Klinkel’s Hall, 1623 N. Wells, 1854
Klinkel’s was involved in the Lager Beer Riots of 1855.
Frequent meetings were held in North Market Hall by saloon-keepers and brewers, mostly Germans, urged on and encouraged by wholesale liquor dealers and the allied interests generally. They issued for gratuitous distribution a campaign paper known as the Anti-Prohibitionist. Meanwhile Rucker’s decisions continued to be given in favor of the city with aggravating uniformity. Early in the contest it was announced in behalf of the defendants that whenever an adverse decision should be rendered, the case would be taken by successive appeals to the Supreme Court. A large number of these cases were to be tried on Friday, April 20, before Justice Rucker. During the week active preparations were made by the malcontents for a demonstration in force, either in the hope of overawing the court, or with a view perhaps to serve a sort of mob-law notice on the municipal administration just elected on the Know-Nothing ticket, that they should not expect to force their puritanical notions down the foreign throats, where beer and liquor had been wont to flow unburdened by so heavy a tax. On that day, about one hundred men, headed by a drummer, marched through some of the streets and took up a position on Randolph Street, opposite court-house square, where they remained until it was learned that the cases would not then be heard, as Mr. Rucker was out of town. On Saturday, April 21, the demonstration was repeated, when the crowd came into collision with the police, who had been ordered to disperse them. As the mob rounded the corner of Clark and Randolph streets about eleven o’clock, they were met by the officers of the law when about a dozen shots were fired by the more hasty spirits in the crowd.

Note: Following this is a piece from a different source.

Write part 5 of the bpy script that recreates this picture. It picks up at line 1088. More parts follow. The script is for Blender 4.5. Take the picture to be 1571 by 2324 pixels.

Peter Martin an alleged rioter, was killed; J. H. Reese and J. H. Kedzie, two unoffending citizens, were wounded: George W. Hunt, a policeman, was so severely injured in the arm that amputation became necessary, and Nathan Weston, another officer, was also dangerously wounded. Some seventy or eighty ” rioters ” were arrested and jailed, but only fourteen were held, indicted and brought to trial. The Light Guard, Hying Artillery, and a number of special policemen sworn in for the occasion, patrolled the streets for three or four days and nights until their own excitement, the alarm of the authorities and the apprehensions of non-combatants had subsided.
The liquor-dealers published a card May 2, denying the allegation that the money contributed by them was designed to be used in resisting the laws; their purpose was to test the legality of the new license law, which was personally oppressive, and from a business point of view too restrictive of trade. The Anti-Prohibitionist, they also said, was published for a similarly broad and statesmen like reason, to oppose an innovation unheard of in all history. The trial begun June 15, and closed June 30, with the acquittal of all except two, who had been more clearly identified with the alleged violence to the police, or had been more feebly defended. These were Farrell and Halleman, both Irishmen, who were sentenced to one year in the penitentiary, but were granted a new trial by Recorder Wilson, July 11, on the ground of interference with the jury by the constable in charge. They were not again brought to trial, it seeming little less than a travesty of justice that in a sedition notoriously German the only victims should be two Irishmen, accidentally caught in the crowd, without any evidence of previous affiliation with the malcontents.